6 Questions To Ask Your Child’s New Teacher Before School Starts

6 Questions To Ask Your Child’s New Teacher Before School Starts


It’s that time of year when back-to-school photos start to take over Facebook and Instagram.  And if you’re like me, you’re starting to get a bit anxious about (1) everything you need to get sorted out before the first day and (2) how your children will handle this new change.  On Wednesday I’ll have a Back To Preschool post that focuses on everything you need for kids heading back to preschool.  As preschool parents we don’t have to worry about school supplies and homework, so I’m going to spend some time focusing on our unique needs!


Today, though, I want to focus on the new relationships we’ll be developing with our children’s teachers.  Teachers partner with us helping mold our children into the tiny humans they are today and the adults they will become.  They will be there to celebrate their many achievements (and at times correct their misgivings).


The school my children attend offers a back-to-school morning so that the children can meet their teachers and other kids in their class.  This is a perfect opportunity for me to ask their teachers a few questions.  You might also attend such an event or you might have to wait until open house.  Regardless, start communicating with your child’s teacher right off the bat!


6 Questions to Ask Your Child’s New Teacher


1.  What’s the best way to communicate with you?

Your child’s teacher might give you more than one way to get in touch with him or her (let’s stick with assuming the teacher’s a woman for simplicity’s sake in this post).  Just like you and me, though, there is probably one method that is the BEST way to get a quick response.  Ask the teacher which way she would prefer you use to reach her if necessary.  You might even want to clarify if she’d prefer if you call or text her.    Of course, I personally wouldn’t recommend you overuse this direct communication method.  Don’t be that mom that’s texting the teacher at all hours of the day and night.


2.  How can I support my child at home?

This is a question you should ask throughout the school year as well.  Your teacher will likely appreciate that you understand that consistency is key and you want to be part of the team in helping your child improve academically and behaviorally.  For example, when my son’s teachers have informed me of behavior problems I always want to ask how they’re correcting the behaviors.  Is it working?  If so, I want to do that too and be consistent!  If not, I might share what typically works well at home.  You’re in this together!


3.  How are students monitored during less-structured times, like bathroom activities or while on the playground?

Okay, I know this might be a weird one for you to ask.  But you really need to ask this question.  I’m putting on my SafeMom hat here.  In my work with youth-serving organizations (as I explained here), we most often dealt with incidents of inappropriate sexual behaviors between children.  I’ve even seen incidents involving children as young as 3 in unmonitored bathroom stalls.  We don’t know what other children have been exposed to whether that’s online or in their home lives.  Emphasize that you want your child supervised during bathroom breaks and do not want them sent there unsupervised with a buddy.  Of course, schools likely handle this in various ways depending on age, but I always caution against a buddy policy.

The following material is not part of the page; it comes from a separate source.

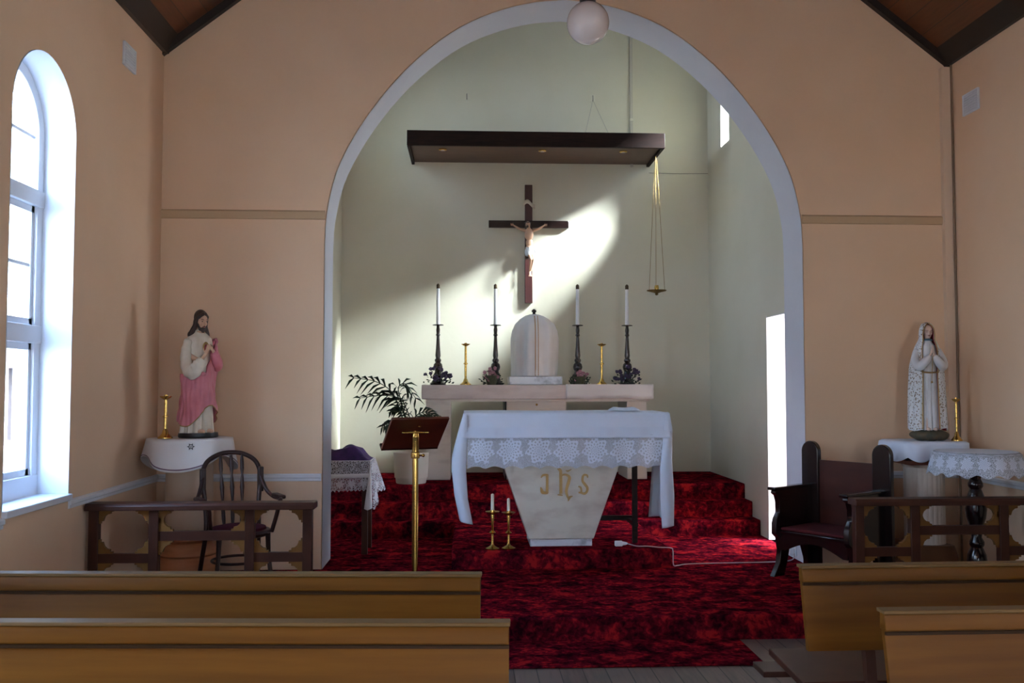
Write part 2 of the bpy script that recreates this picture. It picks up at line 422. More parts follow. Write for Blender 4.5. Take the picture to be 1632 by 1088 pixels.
ca = MB().prism([(CX0-.3, RIDGE-2), (CX0-.3, 6.6), (CX1+.3, 6.6), (CX1+.3, RIDGE-2), (CX1, 5.0), (CX0, 5.0)], 'y', YB-.05, YB)
struct('wall_chancel_front', ca, M_wallc)
sk = MB()
sk.box(CX1-.012, CX1, 9.5, YW, .6, .66)
# sacristy seen through the door opening: pale passage wall, plus unseen roof added against the sun
sc = MB()
sc.box(2.86+.16, 5.6, 9.15, 9.3, -.1, 3.0)
sc.box(3.0, 6.6, 7.96, 9.3, 2.62, 2.75).box(4.4, 6.6, 5.2, 7.97, 2.62, 2.75)  # unseen roof slabs, added only to keep direct sun off the chancel carpet
struct('wall_passage_sun_roof', sc, mat('passage_paint', (.80, .70, .66), .7))
struct('floor', MB().box(CX1, 5.6, 7.95, 9.3, -.1, .149), M_floor)
struct('trim_7', MB().box(CX1-.006, CX1+.31, 8.737, 8.744, .15, 2.27).box(CX1-.006, CX1+.17, 7.98, 8.744, 2.252, 2.259), M_white)

# exterior
struct('floor', MB().box(-30, 30, -30, 30, -.5, -.2), mat('pale_paving', (.42, .36, .30), .9))
ext = MB(); ext.box(-8.2, -8.0, -2, 22, -.2, 3.2)
bmx = mat('pink_brick', (.085, .052, .048), .8, col2=(.12, .085, .08), nscale=7, stretch=(1, 1, 3))
eb = thing('verandah_building', 'pale pink brick building glimpsed through the arched left window', 'building', (-8, 10, -.2))
ext = MB(); ext.box(0, .3, -8, 9, 0, 3.3); ext.build('brick_wall', bmx, eb)
for k in range(9): MB().box(1.2, 1.32, -7+k*1.9, -6.88+k*1.9, 0, 2.9).build('post', mat('russet_post', (.05, .022, .018), .7), eb)
for k in range(5): MB().box(.3, .36, -6+k*3, -4.9+k*3, .9, 2.1).build('window_pane', mat('dark_pane', (.02, .018, .022), .5), eb)
MB().box(-.4, 1.6, -8.2, 9.2, 2.9, 3.1).build('roof_edge', M_white, eb)

# windows on the left side of the nave: arched frame, transoms, sashes, bars, glass
M_glass = bpy.data.materials.new('window_glass'); M_glass.use_nodes = True
_n = M_glass.node_tree.nodes; _L = M_glass.node_tree.links; _n.clear()
_o = _n.new('ShaderNodeOutputMaterial'); _t = _n.new('ShaderNodeBsdfTransparent'); _g = _n.new('ShaderNodeBsdfGlossy'); _m = _n.new('ShaderNodeMixShader')
_t.inputs[0].default_value = (.93, .95, .96, 1); _g.inputs['Roughness'].default_value = .02
_m.inputs[0].default_value = .05; _L.new(_t.outputs[0], _m.inputs[1]); _L.new(_g.outputs[0], _m.inputs[2]); _L.new(_m.outputs[0], _o.inputs[0])
def arch_ring(mb, x0, x1, ya, yb, za, zs, w):
    r = (yb-ya)/2; cy = (ya+yb)/2; N = 24
    out = [(ya, za)]+[(cy-r*math.cos(PI*k/N), zs+r*math.sin(PI*k/N)) for k in range(N+1)]+[(yb, za)]
    q = r-w
    inn = [(ya+w, za+w)]+[(cy-q*math.cos(PI*k/N), zs+q*math.sin(PI*k/N)) for k in range(N+1)]+[(yb-w, za+w)]
    n = len(out); vs = [(x, a, b) for x in (x0, x1) for pl in (out, inn) for (a, b) in pl]
    fs = []
    for i in range(n):
        j = (i+1) % n
        fs += [(i, j, n+j, n+i), (2*n+i, 3*n+i, 3*n+j, 2*n+j), (i, 2*n+i, 2*n+j, j), (n+i, n+j, 3*n+j, 3*n+i)]
    mb.add(vs, fs)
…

Many schools provide training on how abuse occurs in the school environment, and if your school doesn’t – I even challenge you to ask leadership why not.  No school is immune from such incidents.  Training staff on the importance of supervision is a huge step towards child safety.

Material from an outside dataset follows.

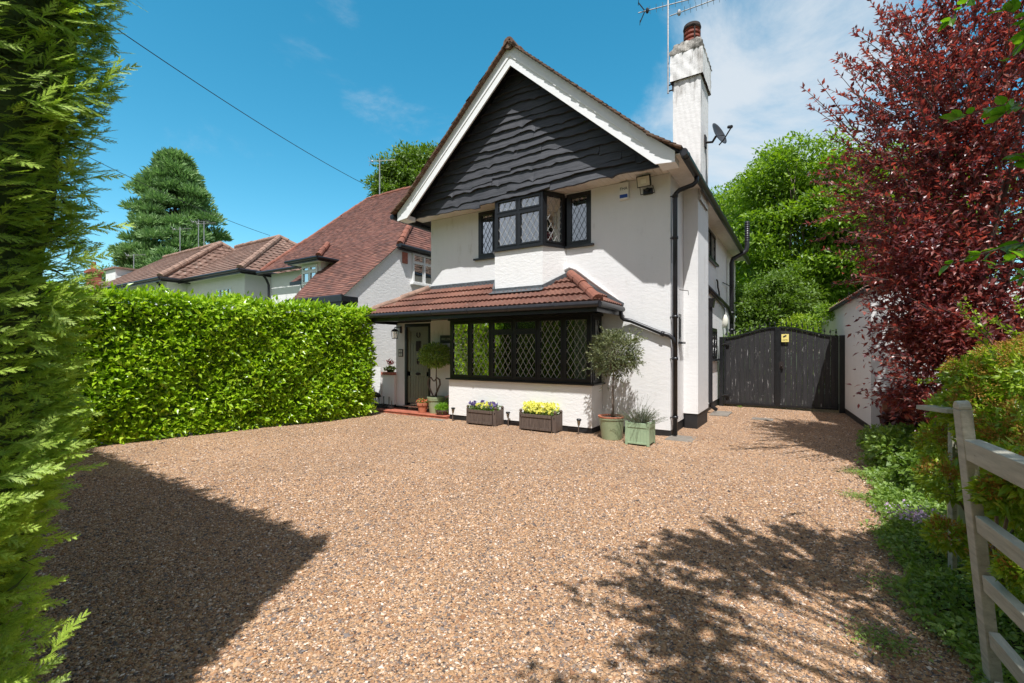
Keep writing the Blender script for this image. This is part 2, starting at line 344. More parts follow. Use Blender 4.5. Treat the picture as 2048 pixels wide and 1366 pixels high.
M['sagepot'] = plain('sage_glazed_pot', (.27, .32, .19), .32, 0, .12, 6, .06, 20)
M['sagebox'] = plain('pale_green_paint', (.30, .40, .25), .5, 0, .12, 6, .15, 30)
M['terra'] = plain('terracotta', (.46, .165, .09), .8, 0, .25, 9, .2, 60)
M['pot_red'] = plain('red_clay_chimney_pot', (.24, .06, .035), .7, 0, .35, 9, .3, 50)
M['soot'] = plain('sooty_clay', (.03, .02, .016), .9, 0, .4, 9, .3, 50)
M['brick'] = plain('red_brick', (.38, .13, .085), .85, 0, .35, 16, .5, 50)
M['quarry'] = plain('quarry_tile_step', (.40, .125, .075), .6, 0, .35, 8, .2, 40)
M['stone'] = plain('grey_paving_stone', (.20, .175, .145), .85, 0, .25, 10, .4, 50)
M['white'] = plain('white_frame_paint', (.78, .78, .76), .4, 0, .05, 5, 0)
M['cream'] = plain('cream_casing', (.72, .70, .60), .45, 0, .05, 5, 0)
M['lead'] = plain('window_lead', (.40, .40, .38), .45, .2, .15, 20, 0)
M['leadd'] = plain('dark_window_lead', (.09, .11, .13), .5, .3, .15, 20, 0)
M['metal'] = plain('galvanised_steel', (.42, .42, .42), .45, .8, .25, 20, 0)
M['steel'] = plain('brushed_steel_cap', (.55, .52, .47), .3, .9, .1, 20, 0)
M['dish'] = plain('dark_grey_dish', (.03, .033, .038), .5, .1, .1, 5, 0)
M['iron'] = plain('rusty_dark_iron', (.028, .021, .019), .7, .3, .4, 30, .3, 60)
M['curtain'] = plain('pale_net_curtain', (.55, .56, .54), .9, 0, .1, 5, 0)
M['bluec'] = plain('blue_grey_blind', (.54, .56, .56), .8, 0, .06, 3, 0)
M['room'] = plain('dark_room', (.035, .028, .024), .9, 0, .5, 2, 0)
M['glass'] = glass_mat('window_glass'); M['glass_l'] = glass_mat('clear_lamp_glass', (.85, .84, .78), .6)
M['bark'] = wood('bark', (.10, .075, .055), (.20, .155, .12), None, (8, 8, 2), .9, bs=.9)
M['barkd'] = wood('dark_purple_bark', (.06, .042, .036), (.145, .105, .085), None, (8, 8, 2), .9, bs=.8)
M['soil'] = plain('dark_soil', (.040, .028, .019), .95, 0, .4, 14, .9, 40)
M['gravel'] = gravel_mat(); M['stonechip'] = stone_mat()
M['yellow'] = plain('yellow_sign', (.82, .70, .22), .5, 0, .06, 5, 0); M['ink'] = plain('black_ink', (.02, .02, .03), .6, 0, 0, 5, 0)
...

4.  Is there anything you need for the classroom?

I asked some teacher-friends what they’d like parents to ask them and this was the hands-down favorite question.  Whether your kids are at a private preschool or a public high school, your teachers are paying out-of-pocket for educational tools to help your child progress academically and socially (and remember, these are likely under-compensated pockets but I digress … ).  One of my friends, Heather, is a high school teacher and confessed that she “gets choked up if a parent even brings a box of tissues at this point.”  Don’t forget to help out these teachers!  Other ways to help might include hand sanitizer and paper towels.  But just ask – they’d love to hear you’re thinking of them!


5.  How can I help you?

Similar to asking them about their classroom needs, your teacher might appreciate a few extra hands to help with special projects throughout the year.  Just ask.


6.  What kind of wine do you like? 

One of my teacher-friends posted this as a joke, but she got a few “YES!” responses.  So, depending on your school’s rules, this might be a perfect question for you as well.  Hey, letting your teacher know you acknowledge she will likely need to drink some wine after long days with these kiddos (and maybe even your’s specifically) can’t hurt your relationship!  You might even gain a new friend.  😉



If you’re a teacher, be sure to chime in with questions you wish parents would ask you.  And other moms, let me know which questions you enjoy asking teachers.